Quantum complexity theory
(Contacts: Alex B. Grilo)
One theoretical post-doc in quantum complexity theory. We look for candidates with experience in the field, or in adjacent areas such as quantum cryptography or classical complexity theory.
The project perspectives include (but are not limited to):
– Hamiltonian complexity
– Quantum interactive proofs
– Interplay between complexity theory and cryptography
– Interplay between complexity theory and learning theory
Quantum Hardware Security
(Contacts: Elham Kashefi)
One theoretical post-doc to work within the recently awarded Quantera at QI team on « Hardware Security Module for secure delegated Quantum Cloud Computing » joint with University of Twente, University of Edinburgh, VeriQloud, Thales Group, HU Eötvös Loránd University and QuiX. The objective of this project is to develop a standalone trusted execution module that enables secure cloud quantum computing. This module will undergo validation within the project by demonstrating a full stack software-hardware integration of the world’s first secure optical access to a photonic quantum computing implementation for multi-user quantum cloud applications. We look for candidates with expertise in quantum cryptography to lead development of new quantum primitives that are provably secure and efficiently implementable on small and medium-scale quantum devices.
Quantum Machine Learning
(Contacts: Elham Kashefi)
One theoretical post-doc in quantum machine learning, with probable experience in the field, or in adjacent areas such as quantum algorithms or classical machine learning.

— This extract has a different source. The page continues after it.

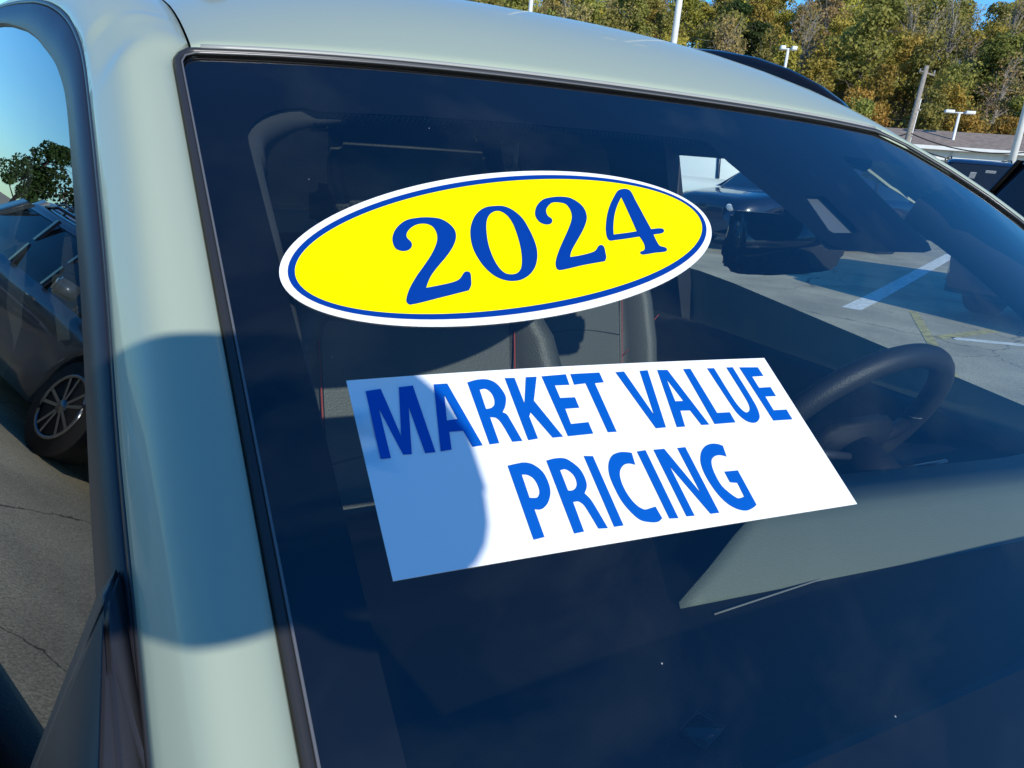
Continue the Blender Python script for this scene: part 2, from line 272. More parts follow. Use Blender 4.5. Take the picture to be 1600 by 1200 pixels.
GLYPHS = {
'M':[[[-0.54428,0.46674,1],[-0.53286,0.46631,1],[-0.52972,0.51043,1],[-0.5192,0.46686,1],[-0.50839,0.4669,1],[-0.50965,0.52847,1],[-0.51721,0.528,1],[-0.51724,0.4863,1],[-0.5266,0.52698,1],[-0.53269,0.52634,1],[-0.5389,0.48366,1],[-0.54164,0.52745,1],[-0.54877,0.52676,1]]],
'A':[[[-0.49227,0.46806,1],[-0.48166,0.46878,1],[-0.47365,0.529,1],[-0.48167,0.52891,1],[-0.48386,0.51389,1],[-0.49441,0.51306,1],[-0.4976,0.52835,1],[-0.50594,0.52861,1]],[[-0.4873,0.47962,1],[-0.48457,0.50275,1],[-0.49291,0.50277,1]]],
'R':[[[-0.46546,0.46993,1],[-0.45745,0.46845,0],[-0.44908,0.46906,0],[-0.44332,0.47293,0],[-0.44033,0.48029,0],[-0.43974,0.48829,0],[-0.44337,0.49669,0],[-0.44767,0.50227,1],[-0.44524,0.50451,0],[-0.44422,0.51093,0],[-0.44213,0.53047,1],[-0.45016,0.52983,1],[-0.45236,0.51209,0],[-0.45474,0.50671,0],[-0.4592,0.50529,1],[-0.4606,0.52926,1],[-0.46824,0.52915,1]],[[-0.45818,0.4785,1],[-0.45319,0.47839,0],[-0.45029,0.48205,0],[-0.44969,0.48823,0],[-0.45146,0.49409,0],[-0.45502,0.49683,0],[-0.45961,0.49721,1]]],
'K':[[[-0.43351,0.46982,1],[-0.42528,0.47068,1],[-0.42688,0.49691,1],[-0.41535,0.47125,1],[-0.40588,0.47189,1],[-0.41803,0.49509,1],[-0.40815,0.53207,1],[-0.41697,0.53157,1],[-0.42524,0.50569,1],[-0.42787,0.50933,1],[-0.42909,0.53038,1],[-0.43731,0.53062,1]]],
'E':[[[-0.40149,0.47205,1],[-0.37905,0.47256,1],[-0.38073,0.48386,1],[-0.39387,0.48284,1],[-0.39468,0.49562,1],[-0.38155,0.49671,1],[-0.3824,0.50754,1],[-0.39496,0.50674,1],[-0.39647,0.52148,1],[-0.3809,0.522,1],[-0.3818,0.53332,1],[-0.40396,0.53232,1]]],
'T':[[[-0.37487,0.47291,1],[-0.34737,0.47439,1],[-0.34819,0.48516,1],[-0.35699,0.48514,1],[-0.36078,0.53475,1],[-0.36861,0.53408,1],[-0.36545,0.48419,1],[-0.37635,0.48433,1]]],
'V':[[[-0.33181,0.47579,1],[-0.32324,0.47597,1],[-0.31824,0.52398,1],[-0.30727,0.477,1],[-0.29905,0.47721,1],[-0.31393,0.53727,1],[-0.32371,0.53692,1]]],
'A2':[[[-0.28894,0.4779,1],[-0.27857,0.47896,1],[-0.27035,0.54069,1],[-0.27829,0.53997,1],[-0.28064,0.52423,1],[-0.29061,0.52312,1],[-0.29532,0.53924,1],[-0.30337,0.53868,1]],[[-0.28525,0.48894,1],[-0.28165,0.51358,1],[-0.28996,0.51291,1]]],
'L':[[[-0.26126,0.4797,1],[-0.25346,0.48013,1],[-0.25498,0.53004,1],[-0.24143,0.53112,1],[-0.24228,0.54221,1],[-0.26451,0.54089,1]]],
'U':[[[-0.23483,0.48151,1],[-0.22716,0.4821,1],[-0.22841,0.51888,0],[-0.22727,0.5286,0],[-0.22459,0.53341,0],[-0.22056,0.53304,0],[-0.21684,0.5295,0],[-0.21464,0.52122,0],[-0.21263,0.48265,1],[-0.20531,0.48308,1],[-0.20806,0.52542,0],[-0.21062,0.53598,0],[-0.21451,0.54185,0],[-0.22227,0.54531,0],[-0.22936,0.54259,0],[-0.23366,0.53489,0],[-0.23475,0.5252,0]]],
'E2':[[[-0.1977,0.48397,1],[-0.1759,0.48592,1],[-0.17651,0.49664,1],[-0.19034,0.4961,1],[-0.19117,0.50919,1],[-0.17737,0.5099,1],[-0.17838,0.52055,1],[-0.191,0.51967,1],[-0.19238,0.53512,1],[-0.17715,0.53622,1],[-0.17831,0.54737,1],[-0.20023,0.54586,1]]],
'P':[[[-0.46156,0.54917,1],[-0.45444,0.5487,0],[-0.44767,0.54884,0],[-0.44201,0.55167,0],[-0.43738,0.55882,0],[-0.43664,0.56827,0],[-0.43845,0.57649,0],[-0.44306,0.58342,0],[-0.44808,0.58727,0],[-0.45179,0.58823,0],[-0.45555,0.58729,1],[-0.45694,0.60896,1],[-0.46531,0.60927,1]],[[-0.45393,0.55842,1],[-0.44996,0.55946,0],[-0.44661,0.56287,0],[-0.44555,0.56846,0],[-0.44638,0.57467,0],[-0.4493,0.57838,0],[-0.4523,0.57842,0],[-0.45552,0.57756,1]]],
'R2':[[[-0.43055,0.55028,1],[-0.42289,0.54959,0],[-0.41556,0.55082,0],[-0.41109,0.55508,0],[-0.40722,0.56256,0],[-0.40696,0.57165,0],[-0.40872,0.57735,0],[-0.41286,0.58223,1],[-0.41052,0.58775,0],[-0.4093,0.59687,0],[-0.40786,0.61244,1],[-0.41514,0.61132,1],[-0.41663,0.59751,0],[-0.41779,0.59123,0],[-0.42041,0.58787,0],[-0.42478,0.58739,1],[-0.42689,0.61116,1],[-0.43462,0.61111,1]],[[-0.42333,0.56022,1],[-0.41885,0.56025,0],[-0.4157,0.56361,0],[-0.41439,0.56809,0],[-0.4154,0.57395,0],[-0.4184,0.57732,0],[-0.42164,0.57823,0],[-0.42452,0.57761,1]]],
'I':[[[-0.39909,0.55148,1],[-0.39167,0.55288,1],[-0.39498,0.61292,1],[-0.4026,0.61249,1]]],
'C':[[[-0.36003,0.56651,1],[-0.36478,0.56456,0],[-0.36991,0.56498,0],[-0.37539,0.5692,0],[-0.3784,0.57547,0],[-0.37958,0.58415,0],[-0.37861,0.59376,0],[-0.3757,0.60083,0],[-0.3716,0.6042,0],[-0.36693,0.60411,0],[-0.36185,0.60361,1],[-0.36144,0.61379,1],[-0.36673,0.61576,0],[-0.37283,0.6148,0],[-0.3794,0.61174,0],[-0.38336,0.60542,0],[-0.38661,0.59478,0],[-0.38703,0.58126,0],[-0.38563,0.57008,0],[-0.3814,0.56101,0],[-0.37506,0.55507,0],[-0.36752,0.55335,0],[-0.36169,0.5542,0],[-0.3576,0.55555,1]]],
'I2':[[[-0.35241,0.55518,1],[-0.34429,0.55515,1],[-0.34811,0.61634,1],[-0.35569,0.61522,1]]],
'N':[[[-0.33698,0.55594,1],[-0.32693,0.5566,1],[-0.31694,0.60015,1],[-0.31457,0.55788,1],[-0.30671,0.55819,1],[-0.31081,0.61901,1],[-0.31888,0.61834,1],[-0.33084,0.57286,1],[-0.33346,0.61716,1],[-0.34049,0.61636,1]]],
'G':[[[-0.27298,0.57312,1],[-0.27701,0.57114,0],[-0.28297,0.57061,0],[-0.2888,0.57327,0],[-0.29217,0.57867,0],[-0.29406,0.58643,0],[-0.29431,0.59721,0],[-0.29084,0.60512,0],[-0.2867,0.61031,0],[-0.28249,0.61069,0],[-0.27964,0.61026,1],[-0.27809,0.59778,1],[-0.28467,0.59606,1],[-0.28384,0.5859,1],[-0.27042,0.58691,1],[-0.27296,0.61898,1],[-0.27822,0.62089,0],[-0.28603,0.62189,0],[-0.29329,0.61879,0],[-0.29914,0.61233,0],[-0.30259,0.60221,0],[-0.30358,0.58774,0],[-0.3013,0.57562,0],[-0.29561,0.5664,0],[-0.28825,0.56085,0],[-0.2807,0.55896,0],[-0.27421,0.56,0],[-0.27002,0.56249,1]]],
'd2':[[[-0.42619,0.3477,0],[-0.42266,0.34674,0],[-0.42102,0.34914,0],[-0.42286,0.35681,0],[-0.42543,0.36422,0],[-0.42985,0.37059,1],[-0.45824,0.37727,0],[-0.48605,0.38318,0],[-0.48825,0.38087,0],[-0.48781,0.37661,0],[-0.48169,0.36471,0],[-0.47081,0.34951,0],[-0.45971,0.33616,0],[-0.44771,0.3208,0],[-0.43874,0.30586,0],[-0.43556,0.295,0],[-0.43658,0.28508,0],[-0.44196,0.28124,0],[-0.44972,0.2818,0],[-0.45751,0.2865,0],[-0.46342,0.29348,0],[-0.46515,0.2995,0],[-0.46309,0.30576,0],[-0.46376,0.31093,0],[-0.46792,0.316,0],[-0.47419,0.31747,0],[-0.47934,0.31399,0],[-0.47975,0.30444,0],[-0.47663,0.29489,0],[-0.46955,0.28432,0],[-0.45858,0.27549,0],[-0.44691,0.27239,0],[-0.43584,0.27201,0],[-0.42543,0.27423,0],[-0.41883,0.28151,0],[-0.41635,0.29098,0],[-0.41893,0.30194,0],[-0.42646,0.3147,0],[-0.4371,0.3275,0],[-0.44813,0.33899,0],[-0.45776,0.34995,0],[-0.46348,0.35858,0],[-0.46674,0.36442,1],[-0.45342,0.36212,0],[-0.44003,0.35902,0],[-0.43308,0.35537,0]]],
'd0':[[[-0.36137,0.25477,0],[-0.37324,0.25735,0],[-0.38555,0.26665,0],[-0.396,0.28128,0],[-0.4024,0.29567,0],[-0.40652,0.31293,0],[-0.40694,0.32841,0],[-0.40442,0.34293,0],[-0.39945,0.35342,0],[-0.39278,0.3592,0],[-0.38477,0.36152,0],[-0.37397,0.35996,0],[-0.36157,0.35221,0],[-0.35123,0.34017,0],[-0.3431,0.32373,0],[-0.33927,0.30738,0],[-0.338,0.28943,0],[-0.33885,0.27323,0],[-0.34411,0.26137,0],[-0.35166,0.25526,0]],[[-0.36522,0.26341,0],[-0.37259,0.26862,0],[-0.37878,0.27741,0],[-0.38451,0.29209,0],[-0.38958,0.31156,0],[-0.3915,0.32898,0],[-0.39092,0.34252,0],[-0.38778,0.35044,0],[-0.3824,0.35268,0],[-0.37561,0.3513,0],[-0.36917,0.34522,0],[-0.36329,0.33298,0],[-0.35801,0.31603,0],[-0.35403,0.29573,0],[-0.35257,0.27964,0],[-0.35442,0.26867,0],[-0.35898,0.26312,0]]],
'd2b':[[[-0.26935,0.31534,0],[-0.26537,0.31416,0],[-0.2639,0.31708,0],[-0.26651,0.32569,0],[-0.26915,0.33274,0],[-0.27344,0.33825,1],[-0.30141,0.34332,0],[-0.32935,0.34947,0],[-0.33204,0.34737,0],[-0.33103,0.34194,0],[-0.32713,0.33427,0],[-0.31754,0.32064,0],[-0.30595,0.30589,0],[-0.29572,0.29314,0],[-0.28535,0.27928,0],[-0.27957,0.26917,0],[-0.27685,0.25825,0],[-0.27828,0.24999,0],[-0.28535,0.24747,0],[-0.29377,0.24839,0],[-0.30281,0.25593,0],[-0.30663,0.2617,0],[-0.30802,0.2692,0],[-0.30558,0.27391,0],[-0.30634,0.27767,0],[-0.31023,0.28202,0],[-0.31672,0.28304,0],[-0.32175,0.27937,0],[-0.32278,0.27153,0],[-0.32016,0.26344,0],[-0.31324,0.25278,0],[-0.30161,0.24275,0],[-0.29091,0.23915,0],[-0.27969,0.23755,0],[-0.2685,0.23893,0],[-0.26114,0.24606,0],[-0.25841,0.25555,0],[-0.26093,0.2681,0],[-0.26644,0.27832,0],[-0.27701,0.29192,0],[-0.29018,0.30656,0],[-0.30043,0.31781,0],[-0.30574,0.32418,0],[-0.31011,0.33131,1],[-0.29928,0.32954,0],[-0.28538,0.32602,0],[-0.27694,0.32252,0]]],
'd4':[[[-0.19031,0.21976,0],[-0.18416,0.21936,0],[-0.18057,0.22262,0],[-0.18278,0.24005,0],[-0.18585,0.26467,0],[-0.18883,0.28839,1],[-0.1763,0.28685,0],[-0.17227,0.28786,0],[-0.17322,0.29169,0],[-0.17776,0.29499,0],[-0.19082,0.29753,1],[-0.19247,0.30719,0],[-0.19263,0.31518,0],[-0.18716,0.31767,0],[-0.18617,0.32048,0],[-0.19018,0.32437,0],[-0.20535,0.3264,0],[-0.22165,0.32911,0],[-0.22457,0.3277,0],[-0.22283,0.32465,0],[-0.21721,0.32227,0],[-0.21357,0.31778,0],[-0.21129,0.31047,0],[-0.21109,0.30103,1],[-0.22884,0.30431,0],[-0.24454,0.30676,0],[-0.25211,0.3075,0],[-0.25304,0.30358,0],[-0.24996,0.29409,0],[-0.24414,0.28246,0],[-0.23337,0.26484,0],[-0.22134,0.24854,0],[-0.20891,0.2343,0],[-0.19799,0.22329,0]],[[-0.19966,0.2351,1],[-0.20461,0.26369,0],[-0.21014,0.29248,1],[-0.22659,0.29546,0],[-0.24236,0.29789,1],[-0.23606,0.28515,0],[-0.22489,0.26634,0],[-0.21219,0.24922,0]]],
}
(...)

Our group focuses on theoretical aspects of QML: from measures of expressibility, barren plateaus and other concentration, definition of quantum advantage through classical approximability, and trade-off between these phenomena. Our goal is to find the list of conditions under which a quantum advantage in QML is still plausible. We are also interested in mitigating known caveats, through Subspace preserving QML. More generally, we are interested in anything QML, without limits, including implementation with photonic quantum computers, and more applied work.